You bet there are. After driving around a few neighborhoods filled with Victorian homes on a hill overlooking Lake Superior, my sister Susan, cousins John and Annette and I toured Glensheen, the Historic Congdon Estate, located on London Road along the shores of Lake Superior. This estate, situated on 12 waterfront acres, was built in 1905 as the family home of Chester Adgate Congdon. It was built at a cost equivalent to 22 million dollars in today's money. This house is indeed quite impressive. After the tour, I took the photograph on the left of John and Annette in the backyard garden.


At the entrance, where the docent gave us a brief introduction to the history of the house, I noticed a sign saying that the family wanted to keep the focus on the house itself and the early 20th Century, and not on the infamous murders that happened there. What? Infamous Murders?  That is exactly the wrong way to keep people from focusing on murders. Especially when there was a stack books titled 'Will to Murder' in the gift store, with a lurid summary of the events on the back cover. It seems that Elisabeth, the youngest daughter of Chester Congdon, had inherited the mansion back in 1950. On the night of June 27, 1977, due to a stroke, she was confined to a wheelchair, and was in the care of a night nurse, Velma Pietila. Pietila used to be her regular nurse before her retirement, but was there that night filling in for another nurse. The next morning, Velma was found beaten to death with a candlestick, and Elisabeth smothered to death with a pillow. The motive for the crime was made to look like robbery. However, the evidence pointed to Elisabeth's adopted daughter Marjorie, whose trust fund had been wiped out due to overspending, but who would inherit 8 million dollars when Elisabeth died, along with her second husband Roger Caldwell. How can you not think about that as you tour the house? In any case, I took the photograph on the right of the gardens from the breakfast nook near the dining room.
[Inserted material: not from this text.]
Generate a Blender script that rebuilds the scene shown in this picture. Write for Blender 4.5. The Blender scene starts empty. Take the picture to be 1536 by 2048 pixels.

Annette called a family friend who lives near Minneapolis and asked what people do on a rainy day in Duluth, and was told they hang out at Grandma's Saloon and Grill in the Canal Park District. And so, after touring the mansion, we headed there for a lunch of very good Chicken Wild Rice Soup. Besides it's funky atmosphere, which I captured in the photograph on the left, the bar on the second floor has a great view of the Aerial Lift Bridge, a local landmark in Duluth.




The Aerial Lift Bridge, seen in the photograph on the right that I took from the bar's outside deck, is a steel bridge built in 1905 whose deck can be lifted 135 feet to allow the passage of large ships into the Duluth Harbor Basin. Evidently there is some sort of app (naturally, since there seems to be an app for everything these days) that tells you when ships will pass under that bridge, but we couldn't find it at the time. And besides, with the waves as strong as they were that day, if a ship did try to pass through, it would most likely wind up inside Grandma's, heading for our table. But I must say, I did like that outdoor patio, where there was a long shelf along the rail with chairs set up in front, where you could sit, have a beer, and wait for a ship to pass through. And, of course, after you finish your beer and no ship has passed through, you naturally just order another, expecting a ship to pass through very soon. And when you finish that one and still no ship? I suspect that could turn into a pretty vicious circle, if you let it. A very good reason to find that damn app.